Katılan vekili Avukat Fuat Özgül’e SEGBİS üzerinden söz verildi. Konuşmasında “Sanığın etkin olarak aranması için özel ekip dahil ek yöntemlerin kullanılmasını, sosyal iletişim ağları ve telefon görüşmelerini de dahil edecek daha geniş bir araştırma yapılmasını talep ediyoruz. “ dedi.

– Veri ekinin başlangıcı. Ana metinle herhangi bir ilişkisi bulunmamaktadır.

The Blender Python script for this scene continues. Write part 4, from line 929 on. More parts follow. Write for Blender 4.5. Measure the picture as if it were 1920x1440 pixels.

Talepler üzerine mahkeme heyeti ara kararlar için saat 15:34’te duruşmaya ara verdi. Salon boşaltıldı. 10 dakika sonra tekrar salona çağrı yapıldı. Heyet ara kararlarını açıkladı:
Ara Kararlar
1- Sanık Bülent Karaoğlu’nun tutuklanmasına yönelik çıkarılan yakalama emrinin infazının beklenmesine,
2- Sanık hakkındaki tutuklamaya yönelik yakalama emrinin sıkı bir şekilde araştırılarak infaz edilmesine, akıbeti hakkında Kırıkkale Cumhuriyet Başsavcılığı Yakalama bürosundan yazı ile bilgi istenmesine,
3- Sanık hakkındaki yurtdışına çıkış yasağının devamına,
4- Mahkemeye gönderilen yurt dışı çıkış/giriş bilgilerine göre sanığın yurt dışında bulunmadığının anlaşıldığından ve sanığın yurt dışında olduğuna dair bir bilgi bulunmadığından kırmızı bülten çıkartılması yönündeki talebin reddine, sanığın yurt dışında olduğuna dair bir bilgi mahkemeye bildirildiği takdirde, zaman aşımı süresi de dikkate alınarak duruşma günü beklenmeden difüzyon mesajı çıkartılmak suretiyle kırmızı bülten çıkartılması hususunun değerlendirilmesine,
5- Elmalı Cumhuriyet Başsavcılığına müzekkere yazılarak sanık hakkındaki tutuklamaya yönelik yakalama emrinin sıkı bir şekilde araştırılarak infaz edilmesi ve akıbeti hakkında mahkemeye bilgi verilmesinin istenmesine,
6- Adli tatilin de araya girmesi dikkate alınarak duruşmanın 22 Eylül 2022 günü saat 15:30’a bırakılmasına, ara kararlara yedi gün içinde Kırıkkale 2. Ağır Ceza Mahkemesine itiraz yolu açık olmak üzere karar verildi.
Duruşma Sonrası
Duruşma sonrasında herhangi ek bir güvenlik tedbiri uygulanmadı. Katılan Nurullah Öğüt, adliye dışında davanın zaman aşımına uğraması riski ile ilgili kaygılarını bir kere daha ifade etti.